→ **Your objective**
Return the first line, the line containing "return (D-s)/(CA+(px-410.5)/F*SA)/F", and every line between them, exactly as they stand.

→ **Given data**
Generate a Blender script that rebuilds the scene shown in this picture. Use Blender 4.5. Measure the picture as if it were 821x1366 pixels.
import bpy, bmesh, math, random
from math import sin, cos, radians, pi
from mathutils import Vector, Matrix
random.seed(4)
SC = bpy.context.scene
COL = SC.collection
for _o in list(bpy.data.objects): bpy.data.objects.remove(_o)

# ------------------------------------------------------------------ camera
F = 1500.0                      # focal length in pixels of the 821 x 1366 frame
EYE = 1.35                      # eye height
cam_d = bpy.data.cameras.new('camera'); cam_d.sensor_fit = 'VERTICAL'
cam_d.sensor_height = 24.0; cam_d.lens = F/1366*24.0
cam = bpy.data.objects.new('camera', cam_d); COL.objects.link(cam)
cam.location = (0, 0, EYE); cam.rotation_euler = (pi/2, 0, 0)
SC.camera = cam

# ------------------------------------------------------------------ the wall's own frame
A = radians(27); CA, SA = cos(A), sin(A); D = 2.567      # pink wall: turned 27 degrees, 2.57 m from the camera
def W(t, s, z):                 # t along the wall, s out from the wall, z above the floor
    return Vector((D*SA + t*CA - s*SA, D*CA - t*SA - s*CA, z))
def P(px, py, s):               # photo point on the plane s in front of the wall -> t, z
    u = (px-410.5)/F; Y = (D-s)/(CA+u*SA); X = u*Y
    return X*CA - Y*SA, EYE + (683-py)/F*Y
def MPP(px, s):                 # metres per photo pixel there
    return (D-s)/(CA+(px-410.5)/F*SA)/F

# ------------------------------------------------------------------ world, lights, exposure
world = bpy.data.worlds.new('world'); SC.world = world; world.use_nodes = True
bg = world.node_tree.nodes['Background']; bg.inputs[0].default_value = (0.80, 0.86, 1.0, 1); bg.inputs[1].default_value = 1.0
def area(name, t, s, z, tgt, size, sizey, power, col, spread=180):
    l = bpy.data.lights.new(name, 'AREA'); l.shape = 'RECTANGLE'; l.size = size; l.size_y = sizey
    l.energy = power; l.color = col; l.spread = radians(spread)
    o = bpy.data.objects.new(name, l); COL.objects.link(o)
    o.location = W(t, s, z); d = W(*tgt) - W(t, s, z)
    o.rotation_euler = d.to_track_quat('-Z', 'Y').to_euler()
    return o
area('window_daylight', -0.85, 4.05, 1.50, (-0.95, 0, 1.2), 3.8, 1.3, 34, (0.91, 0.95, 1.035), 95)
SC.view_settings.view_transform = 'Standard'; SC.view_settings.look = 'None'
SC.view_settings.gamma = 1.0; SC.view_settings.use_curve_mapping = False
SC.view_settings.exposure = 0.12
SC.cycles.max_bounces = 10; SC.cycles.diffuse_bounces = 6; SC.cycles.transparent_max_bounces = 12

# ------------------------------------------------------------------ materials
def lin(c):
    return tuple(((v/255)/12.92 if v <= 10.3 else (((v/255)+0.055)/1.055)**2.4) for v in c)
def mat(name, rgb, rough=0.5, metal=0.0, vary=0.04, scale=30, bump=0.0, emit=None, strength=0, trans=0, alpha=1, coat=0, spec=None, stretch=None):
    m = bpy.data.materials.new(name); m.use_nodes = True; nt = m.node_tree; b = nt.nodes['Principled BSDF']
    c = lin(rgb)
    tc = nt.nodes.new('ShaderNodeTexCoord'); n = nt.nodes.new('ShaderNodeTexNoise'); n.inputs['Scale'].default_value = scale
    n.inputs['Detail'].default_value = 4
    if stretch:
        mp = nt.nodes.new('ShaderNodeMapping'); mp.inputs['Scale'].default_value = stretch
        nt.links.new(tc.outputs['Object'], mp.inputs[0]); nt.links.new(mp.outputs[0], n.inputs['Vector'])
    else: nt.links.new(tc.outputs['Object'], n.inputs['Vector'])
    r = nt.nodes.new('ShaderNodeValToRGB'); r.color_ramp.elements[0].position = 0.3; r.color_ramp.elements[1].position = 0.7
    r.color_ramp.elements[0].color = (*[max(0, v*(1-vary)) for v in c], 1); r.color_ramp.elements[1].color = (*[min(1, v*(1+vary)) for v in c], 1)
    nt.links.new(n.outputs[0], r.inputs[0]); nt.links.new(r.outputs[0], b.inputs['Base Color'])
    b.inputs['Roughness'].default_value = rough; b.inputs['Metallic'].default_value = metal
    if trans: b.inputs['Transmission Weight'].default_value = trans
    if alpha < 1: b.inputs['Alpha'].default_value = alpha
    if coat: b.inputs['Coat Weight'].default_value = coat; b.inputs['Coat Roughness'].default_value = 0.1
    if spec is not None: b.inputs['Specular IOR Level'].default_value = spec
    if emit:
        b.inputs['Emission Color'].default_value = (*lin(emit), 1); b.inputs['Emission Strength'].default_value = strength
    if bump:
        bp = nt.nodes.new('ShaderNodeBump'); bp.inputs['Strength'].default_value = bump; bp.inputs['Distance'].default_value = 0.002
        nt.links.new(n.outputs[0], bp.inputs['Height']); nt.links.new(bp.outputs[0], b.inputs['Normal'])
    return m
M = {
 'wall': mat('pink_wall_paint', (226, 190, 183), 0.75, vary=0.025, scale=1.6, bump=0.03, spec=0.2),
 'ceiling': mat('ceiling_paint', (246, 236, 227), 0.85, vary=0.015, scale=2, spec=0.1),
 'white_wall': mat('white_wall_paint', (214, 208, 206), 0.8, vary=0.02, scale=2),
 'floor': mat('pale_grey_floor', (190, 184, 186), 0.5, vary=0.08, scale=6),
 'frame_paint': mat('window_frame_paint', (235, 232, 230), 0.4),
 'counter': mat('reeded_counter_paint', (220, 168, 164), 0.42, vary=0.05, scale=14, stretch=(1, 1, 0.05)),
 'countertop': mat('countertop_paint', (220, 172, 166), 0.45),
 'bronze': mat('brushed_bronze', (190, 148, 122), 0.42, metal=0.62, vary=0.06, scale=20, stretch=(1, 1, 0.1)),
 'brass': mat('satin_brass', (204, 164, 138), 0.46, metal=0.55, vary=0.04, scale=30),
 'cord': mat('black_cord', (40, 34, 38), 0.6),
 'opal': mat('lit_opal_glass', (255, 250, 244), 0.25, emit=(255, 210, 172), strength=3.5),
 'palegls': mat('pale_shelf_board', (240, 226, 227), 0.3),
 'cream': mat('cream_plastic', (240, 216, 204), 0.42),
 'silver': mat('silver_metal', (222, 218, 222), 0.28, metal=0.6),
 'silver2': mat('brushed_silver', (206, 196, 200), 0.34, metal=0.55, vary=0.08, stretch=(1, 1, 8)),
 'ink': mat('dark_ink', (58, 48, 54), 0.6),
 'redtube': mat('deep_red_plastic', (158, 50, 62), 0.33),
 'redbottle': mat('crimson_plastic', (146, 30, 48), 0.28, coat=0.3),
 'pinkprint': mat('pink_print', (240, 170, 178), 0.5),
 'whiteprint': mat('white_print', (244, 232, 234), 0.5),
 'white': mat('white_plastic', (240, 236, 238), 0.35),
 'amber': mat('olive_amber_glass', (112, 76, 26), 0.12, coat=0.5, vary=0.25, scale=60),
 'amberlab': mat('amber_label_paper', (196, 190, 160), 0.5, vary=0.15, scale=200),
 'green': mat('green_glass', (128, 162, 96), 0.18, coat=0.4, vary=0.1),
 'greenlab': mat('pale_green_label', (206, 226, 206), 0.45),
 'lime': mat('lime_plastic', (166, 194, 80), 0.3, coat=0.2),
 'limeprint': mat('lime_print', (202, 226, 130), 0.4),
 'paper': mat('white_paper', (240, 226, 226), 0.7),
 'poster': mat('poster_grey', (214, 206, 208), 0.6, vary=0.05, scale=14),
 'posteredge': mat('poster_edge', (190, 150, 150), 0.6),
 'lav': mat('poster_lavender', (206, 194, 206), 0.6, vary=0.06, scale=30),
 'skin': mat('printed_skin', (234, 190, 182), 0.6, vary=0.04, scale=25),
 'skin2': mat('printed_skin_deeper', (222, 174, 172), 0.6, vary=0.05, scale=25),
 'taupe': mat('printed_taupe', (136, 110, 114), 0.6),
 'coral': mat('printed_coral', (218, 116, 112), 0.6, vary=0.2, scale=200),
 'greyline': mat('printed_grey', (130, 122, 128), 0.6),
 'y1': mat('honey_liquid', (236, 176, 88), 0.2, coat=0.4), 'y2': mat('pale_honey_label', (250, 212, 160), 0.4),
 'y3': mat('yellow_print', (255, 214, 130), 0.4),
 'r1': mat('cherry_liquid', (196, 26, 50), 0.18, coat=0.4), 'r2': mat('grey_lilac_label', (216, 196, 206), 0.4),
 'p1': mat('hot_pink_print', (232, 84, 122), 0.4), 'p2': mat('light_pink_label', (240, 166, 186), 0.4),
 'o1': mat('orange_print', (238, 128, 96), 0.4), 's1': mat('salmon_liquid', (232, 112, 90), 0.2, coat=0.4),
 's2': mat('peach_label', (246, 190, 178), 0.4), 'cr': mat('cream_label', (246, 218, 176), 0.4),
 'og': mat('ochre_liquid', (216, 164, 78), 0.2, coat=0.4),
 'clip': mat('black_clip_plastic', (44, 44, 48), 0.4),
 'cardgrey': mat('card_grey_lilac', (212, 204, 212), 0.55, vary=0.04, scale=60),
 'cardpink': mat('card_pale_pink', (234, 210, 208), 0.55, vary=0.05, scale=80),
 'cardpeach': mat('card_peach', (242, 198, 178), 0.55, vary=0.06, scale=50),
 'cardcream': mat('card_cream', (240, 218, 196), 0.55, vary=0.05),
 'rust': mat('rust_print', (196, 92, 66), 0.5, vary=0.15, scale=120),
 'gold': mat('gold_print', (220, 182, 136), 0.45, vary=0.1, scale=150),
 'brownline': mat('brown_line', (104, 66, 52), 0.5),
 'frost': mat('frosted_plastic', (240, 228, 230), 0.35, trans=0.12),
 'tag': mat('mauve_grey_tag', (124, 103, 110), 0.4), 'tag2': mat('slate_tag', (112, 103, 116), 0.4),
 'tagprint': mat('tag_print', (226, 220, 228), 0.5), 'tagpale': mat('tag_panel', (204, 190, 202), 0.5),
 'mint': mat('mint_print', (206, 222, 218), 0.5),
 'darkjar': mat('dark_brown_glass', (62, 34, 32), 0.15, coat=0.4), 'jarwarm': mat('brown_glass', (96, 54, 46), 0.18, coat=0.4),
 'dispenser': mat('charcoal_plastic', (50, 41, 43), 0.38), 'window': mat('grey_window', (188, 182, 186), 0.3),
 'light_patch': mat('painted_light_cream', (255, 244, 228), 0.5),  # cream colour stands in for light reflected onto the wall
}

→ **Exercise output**
Generate a Blender script that rebuilds the scene shown in this picture. Use Blender 4.5. Measure the picture as if it were 821x1366 pixels.
import bpy, bmesh, math, random
from math import sin, cos, radians, pi
from mathutils import Vector, Matrix
random.seed(4)
SC = bpy.context.scene
COL = SC.collection
for _o in list(bpy.data.objects): bpy.data.objects.remove(_o)

# ------------------------------------------------------------------ camera
F = 1500.0                      # focal length in pixels of the 821 x 1366 frame
EYE = 1.35                      # eye height
cam_d = bpy.data.cameras.new('camera'); cam_d.sensor_fit = 'VERTICAL'
cam_d.sensor_height = 24.0; cam_d.lens = F/1366*24.0
cam = bpy.data.objects.new('camera', cam_d); COL.objects.link(cam)
cam.location = (0, 0, EYE); cam.rotation_euler = (pi/2, 0, 0)
SC.camera = cam

# ------------------------------------------------------------------ the wall's own frame
A = radians(27); CA, SA = cos(A), sin(A); D = 2.567      # pink wall: turned 27 degrees, 2.57 m from the camera
def W(t, s, z):                 # t along the wall, s out from the wall, z above the floor
    return Vector((D*SA + t*CA - s*SA, D*CA - t*SA - s*CA, z))
def P(px, py, s):               # photo point on the plane s in front of the wall -> t, z
    u = (px-410.5)/F; Y = (D-s)/(CA+u*SA); X = u*Y
    return X*CA - Y*SA, EYE + (683-py)/F*Y
def MPP(px, s):                 # metres per photo pixel there
    return (D-s)/(CA+(px-410.5)/F*SA)/F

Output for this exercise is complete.